*THE EXERCISE:* Repeat what the lines below say, word for word, and skip every image.

*DATA SEGMENT:*
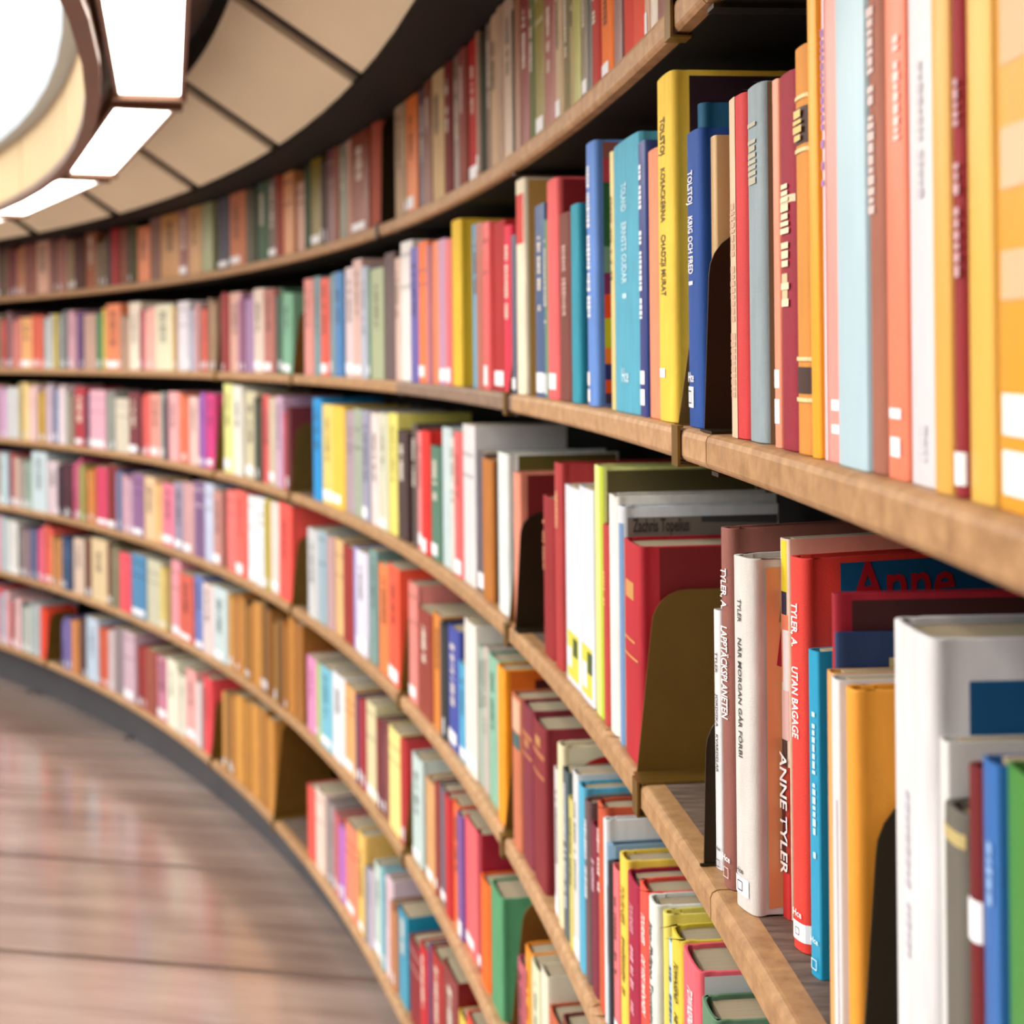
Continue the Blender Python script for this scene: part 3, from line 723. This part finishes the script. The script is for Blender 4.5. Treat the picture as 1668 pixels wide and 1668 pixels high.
hero(2, 1626, 'blurred orange book with white stickers at the right edge', S=[(643, 711, -.95, .95), (737, 810, -.95, .95)], bands=[(-.9, .9, .72, .84, (238, 190, 150)), (-.9, .9, .52, .62, (240, 196, 160)), (-.9, .9, .34, .42, (238, 190, 150))])
hero(2, 736, 'golden yellow hardback taller than its neighbours in the second row')
hero(2, 843, 'cream hardback with red band and tan cover', bands=[(-.95, .95, .70, .93, (214, 60, 50))], P=[([(.04, 0), (.99, 0), (.99, .99), (.04, .99)], (205, 160, 90))])
hero(2, 894, 'coral red hardback with dark red cover', S=[(608, 634, -.95, .7)], P=[([(.05, 0), (.98, 0), (.98, .99), (.05, .99)], (140, 30, 34))])
hero(2, 931, 'small bright teal hardback beside the periwinkle blue book', P=[([(.05, 0), (.98, 0), (.98, .99), (.05, .99)], (0, 90, 104))])  # side panel is a darker teal: its shade is put into the colour
hero(2, 913, 'marbled dark red book left of the small teal hardback', Dsh=[(400, 520, .4, (190, 150, 140), .1)])
hero(3, 1021, 'large dark red hardback with worn corners against the brass bookend', bands=[(-.6, .4, .74, .82, (206, 150, 90)), (-.8, .5, .545, .555, (214, 160, 96)), (-.9, .8, .47, .48, (214, 160, 96))], P=[([(.10, .0), (.99, .0), (.99, .993), (.10, .993)], (126, 14, 26))])
hero(3, 1010, 'white glossy hardback with a grey cover panel, left of the dark red book', CT=[('Zachris Topelius', .06, .42, .895, .012, (60, 52, 46))],
     P=[([(.03, .0), (.99, .0), (.99, .955), (.03, .955)], (128, 118, 108)), ([(.5, .93), (.99, .92), (.99, .955), (.5, .955)], (70, 70, 70))], bands=[(.1, .9, .0, .93, (120, 150, 190))])
hero(3, 995, 'white cloth hardback beside the small red gilt book')
hero(3, 986, 'small red book with faint gilt lettering between lime and white books', Dsh=[(930, 985, .5, (224, 160, 100), 0)])
hero(3, 971, 'lime yellow hardback with dark olive cover', P=[([(.03, .0), (.99, .0), (.99, .985), (.03, .985)], (96, 86, 50))], bands=[(.55, .98, .0, 1.0, (196, 208, 70))])
hero(3, 948, 'white book with a yellow picture at the foot, beside the lime book', bands=[(-.95, .95, .03, .26, (222, 214, 90)), (-.6, .1, .06, .18, (240, 240, 244)), (.2, .8, .14, .24, (70, 90, 40))])
hero(3, 924, 'white book with a yellow picture at the foot, beside the maroon book', bands=[(-.95, .95, .03, .26, (222, 214, 90)), (-.8, -.1, .08, .18, (240, 240, 244)), (.1, .7, .15, .24, (70, 90, 40))])
hero(3, 905, 'tall dusty red leather book with gilt flecks', Dsh=[(800, 860, .4, (214, 150, 110), 0)])
hero(3, 885, 'maroon leather book just right of the dark rounded bookend', Dsh=[(850, 930, .2, (200, 120, 90), -.3)])
hero(3, 1166, 'thin white paperback right of the empty shelf space', T=[('TYLER', 1062, 1096, .3, (70, 70, 72), 0), ('JORDISKA', 1130, 1184, .3, (70, 70, 72), 0), ('KVARDELAR', 1196, 1258, .3, (70, 70, 72), 0)], S=[], M=('Hce', 1384, .6, (60, 60, 62), 0), BM=(1405, .5, (70, 70, 72)))
hero(3, 1178, 'brown cloth book with white capitals', T=[('TYLER, A.', 925, 992, .46, (236, 228, 226), 0), ('LAPPTÄCKSPLANETEN', 1020, 1170, .52, (240, 232, 230), 0)], M=('Hce', 1402, .62, (240, 236, 236), 0), BM=(1420, .42, (206, 186, 176)))
hero(3, 1198, 'pale grey cloth book with thin black capitals and peach cover', T=[('TYLER', 976, 1014, .16, (60, 58, 56), -.06), ('NÄR MORGAN GÅR FÖRBI', 1040, 1234, .16, (60, 58, 56), -.06)], M=('Hce', 1424, .3, (60, 58, 56), -.15), S=[(1430, 1458, -.98, .5, True)],
     P=[([(.055, .02), (.985, .02), (.985, .975), (.055, .975)], (232, 168, 120)), ([(.10, .70), (.14, .69), (.17, .76), (.12, .80)], (170, 40, 60)), ([(.13, .64), (.17, .65), (.16, .69), (.12, .68)], (170, 40, 60)), ([(.11, .82), (.16, .83), (.15, .89), (.12, .87)], (150, 120, 70)),
        ([(.115, .26), (.15, .26), (.15, .38), (.115, .38)], (70, 26, 30))])
hero(3, 1276, 'paperback with outlined white capitals and a painted red and yellow spine', T=[('ANNE TYLER', 1225, 1424, .75, (244, 240, 238), .0)],
     bands=[(-.98, .98, .86, .995, (240, 214, 70)), (-.98, .5, .80, .86, (50, 46, 70)), (-.98, .98, .62, .80, (238, 140, 110)), (-.2, .9, .60, .76, (245, 238, 234)), (-.98, .98, .47, .60, (236, 196, 190)), (-.98, .4, .40, .47, (80, 60, 56)), (-.98, .98, .12, .40, (170, 60, 40)), (-.98, .2, .14, .36, (84, 34, 36)), (-.98, .98, .0, .12, (210, 60, 60))],
     S=[(1440, 1472, -.95, .6, True), (1482, 1506, -.95, .6)])
hero(3, 1291, 'bright red hardback with white capitals and a blue cover panel', T=[('TYLER, A.', 982, 1054, .36, (252, 236, 232), -.02), ('UTAN BAGAGE', 1086, 1202, .38, (252, 236, 232), -.02)], M=('Hce', 1492, .5, (250, 226, 222), -.02), S=[(1500, 1530, -.98, .98, True)],
     P=[([(.15, .0), (.985, .0), (.985, .985), (.15, .985)], (0, 104, 150))], CT=[('Anne', .19, .66, .875, .026, (186, 26, 36))])
hero(3, 1321, 'turquoise paperback with white capitals beside the bright red hardback', Dsh=[(1150, 1395, .3, (196, 232, 244), .1)], M=('Hce', 1536, .7, (210, 238, 246), 0), BM=(1570, .5, (210, 238, 246)))
hero(3, 1339, 'dark red hardback with cream page edge standing back behind the turquoise paperback', P=[([(.06, 0), (.98, 0), (.98, .985), (.06, .985)], (66, 16, 20))])
hero(3, 1347, 'navy hardback with worn top standing back beside the tan paperback', P=[([(.2, .0), (.98, 0), (.98, .94), (.2, .94)], (196, 176, 128))])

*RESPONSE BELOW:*
Continue the Blender Python script for this scene: part 3, from line 723. This part finishes the script. The script is for Blender 4.5. Treat the picture as 1668 pixels wide and 1668 pixels high.
hero(2, 1626, 'blurred orange book with white stickers at the right edge', S=[(643, 711, -.95, .95), (737, 810, -.95, .95)], bands=[(-.9, .9, .72, .84, (238, 190, 150)), (-.9, .9, .52, .62, (240, 196, 160)), (-.9, .9, .34, .42, (238, 190, 150))])
hero(2, 736, 'golden yellow hardback taller than its neighbours in the second row')
hero(2, 843, 'cream hardback with red band and tan cover', bands=[(-.95, .95, .70, .93, (214, 60, 50))], P=[([(.04, 0), (.99, 0), (.99, .99), (.04, .99)], (205, 160, 90))])
hero(2, 894, 'coral red hardback with dark red cover', S=[(608, 634, -.95, .7)], P=[([(.05, 0), (.98, 0), (.98, .99), (.05, .99)], (140, 30, 34))])
hero(2, 931, 'small bright teal hardback beside the periwinkle blue book', P=[([(.05, 0), (.98, 0), (.98, .99), (.05, .99)], (0, 90, 104))])  # side panel is a darker teal: its shade is put into the colour
hero(2, 913, 'marbled dark red book left of the small teal hardback', Dsh=[(400, 520, .4, (190, 150, 140), .1)])
hero(3, 1021, 'large dark red hardback with worn corners against the brass bookend', bands=[(-.6, .4, .74, .82, (206, 150, 90)), (-.8, .5, .545, .555, (214, 160, 96)), (-.9, .8, .47, .48, (214, 160, 96))], P=[([(.10, .0), (.99, .0), (.99, .993), (.10, .993)], (126, 14, 26))])
hero(3, 1010, 'white glossy hardback with a grey cover panel, left of the dark red book', CT=[('Zachris Topelius', .06, .42, .895, .012, (60, 52, 46))],
     P=[([(.03, .0), (.99, .0), (.99, .955), (.03, .955)], (128, 118, 108)), ([(.5, .93), (.99, .92), (.99, .955), (.5, .955)], (70, 70, 70))], bands=[(.1, .9, .0, .93, (120, 150, 190))])
hero(3, 995, 'white cloth hardback beside the small red gilt book')
hero(3, 986, 'small red book with faint gilt lettering between lime and white books', Dsh=[(930, 985, .5, (224, 160, 100), 0)])
hero(3, 971, 'lime yellow hardback with dark olive cover', P=[([(.03, .0), (.99, .0), (.99, .985), (.03, .985)], (96, 86, 50))], bands=[(.55, .98, .0, 1.0, (196, 208, 70))])
hero(3, 948, 'white book with a yellow picture at the foot, beside the lime book', bands=[(-.95, .95, .03, .26, (222, 214, 90)), (-.6, .1, .06, .18, (240, 240, 244)), (.2, .8, .14, .24, (70, 90, 40))])
hero(3, 924, 'white book with a yellow picture at the foot, beside the maroon book', bands=[(-.95, .95, .03, .26, (222, 214, 90)), (-.8, -.1, .08, .18, (240, 240, 244)), (.1, .7, .15, .24, (70, 90, 40))])
hero(3, 905, 'tall dusty red leather book with gilt flecks', Dsh=[(800, 860, .4, (214, 150, 110), 0)])
hero(3, 885, 'maroon leather book just right of the dark rounded bookend', Dsh=[(850, 930, .2, (200, 120, 90), -.3)])
hero(3, 1166, 'thin white paperback right of the empty shelf space', T=[('TYLER', 1062, 1096, .3, (70, 70, 72), 0), ('JORDISKA', 1130, 1184, .3, (70, 70, 72), 0), ('KVARDELAR', 1196, 1258, .3, (70, 70, 72), 0)], S=[], M=('Hce', 1384, .6, (60, 60, 62), 0), BM=(1405, .5, (70, 70, 72)))
hero(3, 1178, 'brown cloth book with white capitals', T=[('TYLER, A.', 925, 992, .46, (236, 228, 226), 0), ('LAPPTÄCKSPLANETEN', 1020, 1170, .52, (240, 232, 230), 0)], M=('Hce', 1402, .62, (240, 236, 236), 0), BM=(1420, .42, (206, 186, 176)))
hero(3, 1198, 'pale grey cloth book with thin black capitals and peach cover', T=[('TYLER', 976, 1014, .16, (60, 58, 56), -.06), ('NÄR MORGAN GÅR FÖRBI', 1040, 1234, .16, (60, 58, 56), -.06)], M=('Hce', 1424, .3, (60, 58, 56), -.15), S=[(1430, 1458, -.98, .5, True)],
     P=[([(.055, .02), (.985, .02), (.985, .975), (.055, .975)], (232, 168, 120)), ([(.10, .70), (.14, .69), (.17, .76), (.12, .80)], (170, 40, 60)), ([(.13, .64), (.17, .65), (.16, .69), (.12, .68)], (170, 40, 60)), ([(.11, .82), (.16, .83), (.15, .89), (.12, .87)], (150, 120, 70)),
        ([(.115, .26), (.15, .26), (.15, .38), (.115, .38)], (70, 26, 30))])
hero(3, 1276, 'paperback with outlined white capitals and a painted red and yellow spine', T=[('ANNE TYLER', 1225, 1424, .75, (244, 240, 238), .0)],
     bands=[(-.98, .98, .86, .995, (240, 214, 70)), (-.98, .5, .80, .86, (50, 46, 70)), (-.98, .98, .62, .80, (238, 140, 110)), (-.2, .9, .60, .76, (245, 238, 234)), (-.98, .98, .47, .60, (236, 196, 190)), (-.98, .4, .40, .47, (80, 60, 56)), (-.98, .98, .12, .40, (170, 60, 40)), (-.98, .2, .14, .36, (84, 34, 36)), (-.98, .98, .0, .12, (210, 60, 60))],
     S=[(1440, 1472, -.95, .6, True), (1482, 1506, -.95, .6)])
hero(3, 1291, 'bright red hardback with white capitals and a blue cover panel', T=[('TYLER, A.', 982, 1054, .36, (252, 236, 232), -.02), ('UTAN BAGAGE', 1086, 1202, .38, (252, 236, 232), -.02)], M=('Hce', 1492, .5, (250, 226, 222), -.02), S=[(1500, 1530, -.98, .98, True)],
     P=[([(.15, .0), (.985, .0), (.985, .985), (.15, .985)], (0, 104, 150))], CT=[('Anne', .19, .66, .875, .026, (186, 26, 36))])
hero(3, 1321, 'turquoise paperback with white capitals beside the bright red hardback', Dsh=[(1150, 1395, .3, (196, 232, 244), .1)], M=('Hce', 1536, .7, (210, 238, 246), 0), BM=(1570, .5, (210, 238, 246)))
hero(3, 1339, 'dark red hardback with cream page edge standing back behind the turquoise paperback', P=[([(.06, 0), (.98, 0), (.98, .985), (.06, .985)], (66, 16, 20))])
hero(3, 1347, 'navy hardback with worn top standing back beside the tan paperback', P=[([(.2, .0), (.98, 0), (.98, .94), (.2, .94)], (196, 176, 128))])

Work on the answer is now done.